A quick search of municipal history will show that prior to Thatcherism all new building work and most repairs – whether residential or in the public sector – were thoroughly checked by district surveyors, appointed by the London regional authority, first the London County Council, later the Greater London Council. All building companies respected and feared the expertise of these independent surveyors.
Sometime in the 1990s the climate changed. After the dissolution of the GLC, the district surveyors were at first subsumed into the planning department of Camden Council, and then later replaced, in the main, by private surveyors acting under the name of “building control officers”.
No distinct evidence has been evinced so far at the coroner’s hearing as to whether the original design of the wall was sound.
The wall would have been built in the 1970s along with the estate, by
a private contractor, but under the vigilant eye of the then district surveyor.
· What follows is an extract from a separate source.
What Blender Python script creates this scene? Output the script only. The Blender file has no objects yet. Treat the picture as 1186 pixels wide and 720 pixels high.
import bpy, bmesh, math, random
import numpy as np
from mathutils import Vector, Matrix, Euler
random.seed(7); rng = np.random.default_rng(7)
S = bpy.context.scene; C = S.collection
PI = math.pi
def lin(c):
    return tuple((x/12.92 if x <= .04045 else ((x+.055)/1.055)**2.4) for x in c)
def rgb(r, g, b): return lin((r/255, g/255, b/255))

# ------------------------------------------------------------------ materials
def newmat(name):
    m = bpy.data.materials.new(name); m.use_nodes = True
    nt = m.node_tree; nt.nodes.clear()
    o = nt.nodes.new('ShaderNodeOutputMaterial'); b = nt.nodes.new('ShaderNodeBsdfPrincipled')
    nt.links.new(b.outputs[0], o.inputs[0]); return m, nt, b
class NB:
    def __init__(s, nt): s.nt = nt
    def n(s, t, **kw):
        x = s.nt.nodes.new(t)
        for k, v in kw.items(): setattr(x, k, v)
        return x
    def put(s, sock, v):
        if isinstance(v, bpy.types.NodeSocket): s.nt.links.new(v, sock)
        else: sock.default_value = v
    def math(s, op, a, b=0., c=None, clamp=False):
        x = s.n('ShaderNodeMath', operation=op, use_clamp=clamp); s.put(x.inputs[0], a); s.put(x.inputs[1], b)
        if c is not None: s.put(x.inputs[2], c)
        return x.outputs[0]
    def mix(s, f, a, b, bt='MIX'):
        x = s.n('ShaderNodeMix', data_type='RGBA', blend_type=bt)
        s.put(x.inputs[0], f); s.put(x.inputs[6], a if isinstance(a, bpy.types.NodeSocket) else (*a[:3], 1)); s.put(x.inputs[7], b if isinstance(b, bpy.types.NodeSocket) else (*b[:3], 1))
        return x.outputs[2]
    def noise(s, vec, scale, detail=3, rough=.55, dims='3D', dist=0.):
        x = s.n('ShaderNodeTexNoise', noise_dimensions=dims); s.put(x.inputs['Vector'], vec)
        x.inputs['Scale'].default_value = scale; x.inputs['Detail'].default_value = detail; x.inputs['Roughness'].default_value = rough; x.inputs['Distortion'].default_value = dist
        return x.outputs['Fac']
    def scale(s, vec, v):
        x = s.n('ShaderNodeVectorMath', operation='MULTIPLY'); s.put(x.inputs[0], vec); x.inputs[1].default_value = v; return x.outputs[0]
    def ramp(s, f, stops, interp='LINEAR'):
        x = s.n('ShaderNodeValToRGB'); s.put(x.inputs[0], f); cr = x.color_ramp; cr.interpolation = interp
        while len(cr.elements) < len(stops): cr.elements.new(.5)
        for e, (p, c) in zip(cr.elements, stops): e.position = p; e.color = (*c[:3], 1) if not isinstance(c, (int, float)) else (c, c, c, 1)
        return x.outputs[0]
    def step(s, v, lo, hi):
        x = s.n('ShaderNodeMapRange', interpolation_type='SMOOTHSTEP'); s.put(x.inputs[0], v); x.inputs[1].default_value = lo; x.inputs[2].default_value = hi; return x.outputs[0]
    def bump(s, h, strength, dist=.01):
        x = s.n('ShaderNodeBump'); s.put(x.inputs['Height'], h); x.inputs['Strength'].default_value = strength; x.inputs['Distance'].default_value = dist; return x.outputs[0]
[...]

That does not mean, of course, that the design was faultless.
But nonetheless, if in 1997 a thorough inspection had been carried out by the old-fashioned district surveyor it is highly probable that faults, either in the repair work, or in the design, may well have been spotted.
But, putting that aside, another question may be asked: which council
committee endorsed the policy at the end of the 1990s that from then on only random checks of council repair work would be carried out?
This is not really simply a matter of parochial politics but of law.
As we understand it, the control of repairs and new builds, down the decades of the past century, flowed from various London Building Acts and could not be interpreted by local authorities.
Overseeing these laws were the old LCC and later the GLC.
Once disbanded, the doors were opened to a mish-mash of controls, but, even so, the law should have been observed.